わが家の雌のトイプードル、モモを見ていると、「忠犬ハチ公って、わりと普通の犬だったんだなあ」と思わずにはいられない。
 大好きな母が外出すると、モモは1階の事務所に下りてきて、母が帰ってくる方向をずっとずっと一心に見つめている(写真)。
 もしも母が電車を利用するなら、そしてモモが自由に外へ出られるなら、モモだってきっと雨の日も風の日も駅まで迎えに行くことだろう。銅像は無理にしても、ぬいぐるみぐらいは作られるのではないか?
 以前、モモがいつの間にか家を抜け出し、道の真ん中で伏せをして母の帰りを待っていたことがある。

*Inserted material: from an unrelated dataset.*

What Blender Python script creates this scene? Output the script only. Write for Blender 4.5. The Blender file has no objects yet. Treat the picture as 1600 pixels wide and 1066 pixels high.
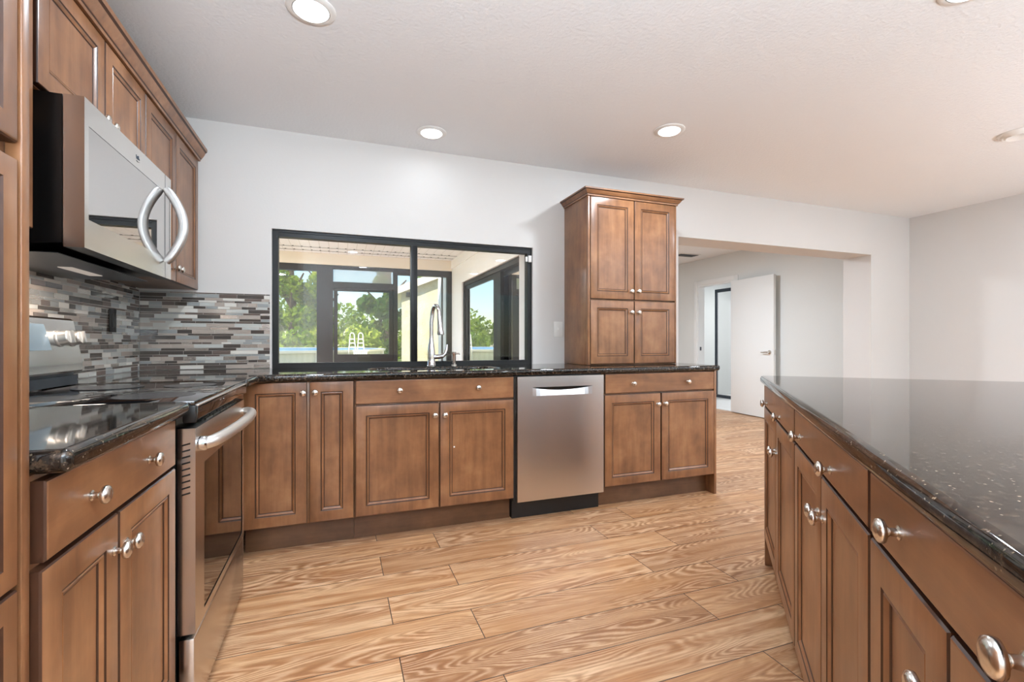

 私はギャーと叫んで、腰を抜かしそうになった。てっきり車にひかれたと思ったのだ。抱き上げてケガがないことを確認したら、涙が出そうになった。
 母が買い物から帰ってくると、まだ姿が見えなくても足音だけで甘え声を出したり、駆け回ったり、大騒ぎが始まる。発電機をつけたら2、3時間分の電力はまかなえるかも、と思うほどしっぽを振りまくる。そして母めがけて何度も何度もジャンプするのだ。まるで鯉の滝登りみたいに。
 そんなモモを母は愛おしそうに抱きしめる。母が帰ってきてしまうと、モモはもう用はないとばかりに事務所で働く私たちを残して2階に上がる。愛おしくも憎らしい態度だ。

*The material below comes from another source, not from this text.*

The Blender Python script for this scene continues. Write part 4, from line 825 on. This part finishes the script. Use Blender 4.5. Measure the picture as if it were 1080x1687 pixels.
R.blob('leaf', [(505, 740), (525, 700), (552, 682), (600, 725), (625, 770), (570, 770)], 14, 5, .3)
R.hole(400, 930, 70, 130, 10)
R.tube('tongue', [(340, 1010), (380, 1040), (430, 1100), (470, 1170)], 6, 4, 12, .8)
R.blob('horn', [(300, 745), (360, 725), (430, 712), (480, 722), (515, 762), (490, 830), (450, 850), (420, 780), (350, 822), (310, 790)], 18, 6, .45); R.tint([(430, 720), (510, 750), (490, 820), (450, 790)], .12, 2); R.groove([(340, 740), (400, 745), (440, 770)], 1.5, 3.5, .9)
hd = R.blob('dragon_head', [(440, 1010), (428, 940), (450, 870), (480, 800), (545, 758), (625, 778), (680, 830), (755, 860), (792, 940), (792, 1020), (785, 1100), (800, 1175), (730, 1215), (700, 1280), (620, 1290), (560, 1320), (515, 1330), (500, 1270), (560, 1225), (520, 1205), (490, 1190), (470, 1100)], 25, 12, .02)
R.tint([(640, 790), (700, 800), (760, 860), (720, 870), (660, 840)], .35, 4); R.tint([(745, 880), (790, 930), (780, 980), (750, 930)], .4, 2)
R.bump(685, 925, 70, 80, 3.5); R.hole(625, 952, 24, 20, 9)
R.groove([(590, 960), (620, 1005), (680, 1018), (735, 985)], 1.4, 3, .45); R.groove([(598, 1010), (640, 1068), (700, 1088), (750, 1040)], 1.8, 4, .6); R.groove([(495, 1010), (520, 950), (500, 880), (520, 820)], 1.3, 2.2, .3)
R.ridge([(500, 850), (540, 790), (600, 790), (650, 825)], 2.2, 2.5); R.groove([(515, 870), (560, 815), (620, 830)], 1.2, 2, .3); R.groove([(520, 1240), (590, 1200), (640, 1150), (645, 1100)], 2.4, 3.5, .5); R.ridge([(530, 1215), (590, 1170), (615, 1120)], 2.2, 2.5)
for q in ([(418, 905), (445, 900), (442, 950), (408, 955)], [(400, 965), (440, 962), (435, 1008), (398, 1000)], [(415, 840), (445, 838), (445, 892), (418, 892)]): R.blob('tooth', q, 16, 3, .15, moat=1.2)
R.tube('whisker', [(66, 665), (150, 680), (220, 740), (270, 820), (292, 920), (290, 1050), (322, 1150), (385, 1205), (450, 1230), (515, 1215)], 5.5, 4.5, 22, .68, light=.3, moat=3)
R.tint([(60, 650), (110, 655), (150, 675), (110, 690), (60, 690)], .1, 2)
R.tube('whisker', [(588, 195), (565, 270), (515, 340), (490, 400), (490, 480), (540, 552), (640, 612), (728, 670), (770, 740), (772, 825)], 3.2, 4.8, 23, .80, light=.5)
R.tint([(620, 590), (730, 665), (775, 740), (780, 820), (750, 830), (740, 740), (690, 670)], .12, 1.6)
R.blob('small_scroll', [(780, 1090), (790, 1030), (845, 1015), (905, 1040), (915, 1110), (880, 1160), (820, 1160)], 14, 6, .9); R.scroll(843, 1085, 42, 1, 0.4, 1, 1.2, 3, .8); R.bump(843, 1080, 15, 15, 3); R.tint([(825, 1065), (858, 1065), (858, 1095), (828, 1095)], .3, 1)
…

 父が病気で亡くなり、抜け殻のようになった母の元へ小さなモモはやって来た。
 子犬の愛らしい動作は家族みんなの悲しみを癒やし、子犬の世話や毎日の散歩のおかげで、母は少しずつ元気を取り戻した。
 あれからもう11年。モモもシニア犬になり、おなかのシミも目立つようになった。それでも脚力は衰えず、今日も軽やかに階段を往復し、母の帰りを待っている。